Tom, thanks for your response. I did check the alignment of the rails using the fishing line method I learned here. Everything was square. If you look closely at the photo, you’ll see two "X"s marked in the center of both sides of the test piece. Manually inputting the same G-Code coordinates made my spindle align perfectly with the marks on both sides. From this I deduce that there must be something in the software causing the problem, but I can’t find it. I thought it might be the alignment offset in the job setup, which has bitten me before, but it’s not.

But here is an opportunity to thank you for your YouTube videos, from which I have learned a great deal!

You should use two dowels to align . If your design is not absolutely centered in your work space it will not align when you flip. Dowels give a reference to align on


Ed, I might try the dowel method, but I’ve had good luck in the past with my L bracket fixture. In the meantime, I’ve discovered that my crosscut sled has somehow become unaligned. When I built it, I aligned it using the ‘5-cut’ method, but now when I measure the parallel sides of my blank, there is a .040 difference over 6 inches. I’ll try to realign it tomorrow and see what happens.


Hey Michael,

the fishing line method is for checking the machine for twist, not for rectangularity. That are two different things that have to be checked independently. For correct alignment when doing tiling or two-sided milling, it’s the rectangularity (“squaring”) of the machine that matters.

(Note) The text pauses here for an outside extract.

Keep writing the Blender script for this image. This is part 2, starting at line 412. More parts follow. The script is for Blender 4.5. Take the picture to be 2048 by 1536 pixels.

One way to check this is the following:

Regarding two-sided projects, a single L bracket is not able to ensure the correct position of the workpiece. That’s why when doing tiling or two-sided milling, you use at least two dowels which should have the greatest possible distance from each other. You don’t forcibly have to drill dowel holes into your wasteboard, you can use a helper board that holds the dowels for a project.

Further reading


+1 on using dowels, if I was a betting man, this will fix your problem. I bet you are flipping your piece on the Y, not the X, which also supports the issue you are experiencing.

You’d lose. Definitely flipping on the X-axis, a Y-axis flip would cause a different and much bigger discrepancy. I may wind up going with the dowel method, but as the method I’m using has been so successful in the past, and is a lot less involved than dowels, I will keep trying to remedy the problem. I think I may have found the issue, I’ll keep you posted!

Yup, I said that wrong. I did mean the X-axis, but I cannot retract it and accept the loss. Thats why I don’t bet :joy: But I do stand by the dowel pin process. I would never do a 2 sided job without them now. Keep us posted.

So, turns out that the back fence on my crosscut sled had swollen locally in the way of a screw hole. This led to some erratic alignments when I attempted to align it using the “5-cut” method. When I turned the piece around to get a flat side, it seemed to work OK, but I’m going to rebuild the sled using some beefier material. I’ll definitely update, but it’s going to take a few days to get to it. Thanks to everyone for chiming in, I appreciate you guys.